Keep the timeline in mind:

May: Biden retroactively waives DJT’s executive privilege “for him.”
June: FBI tells DJT to install a lock on the room for his documents.
August 8: FBI raids DJT over same documents OKed in June.
September 18: Biden interview: DJT “totally irresponsible.”
November 2: Date Biden lawyers claim finding first Biden docs.
November 4: National Archives reports Biden docs to DOJ.
November 8: Election.
January 9: Biden breach disclosed to public.

Gee… a full two months between the discovery of the documents and the public disclosure. The second most transparent administration in history!

Now… what if there were a similar invisible hiatus between the purported discovery of the Biden stash and the actual knowledge of it? Say, July? Or even April?
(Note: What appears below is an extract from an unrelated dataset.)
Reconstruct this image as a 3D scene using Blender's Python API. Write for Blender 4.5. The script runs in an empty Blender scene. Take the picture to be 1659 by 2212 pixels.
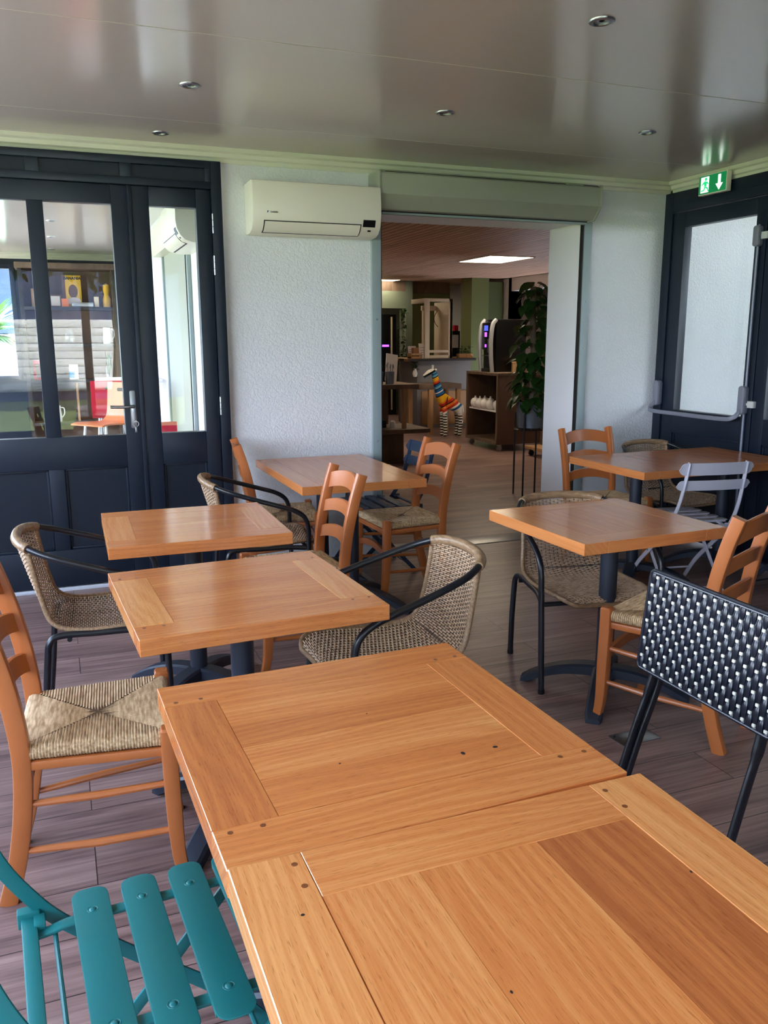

Hm that would explain a lot more of this timeline.

And remember what the Washington Post haughtily lectured us back in September:

A single locked door — even one with only one key — hardly meets the exacting specifications required by federal regulations to physically store classified documents. Documents classified at the top secret level, for example, are required to be stored in a “security container” approved by the General Services Administration. The container must be inspected every two hours by a person with clearance to review top secret material or feature an intrusion alarm that meets specific requirements.

Did Biden’s Corvette come with a security-vetted GSA Trunk Monkey? Working Americans deserve to know!

So Schiff is a tool. We knew that already. He’s the quarter-inch socket in the Dems playbook.

Schitt is such an intel expert he’s getting kicked off of the intel committee.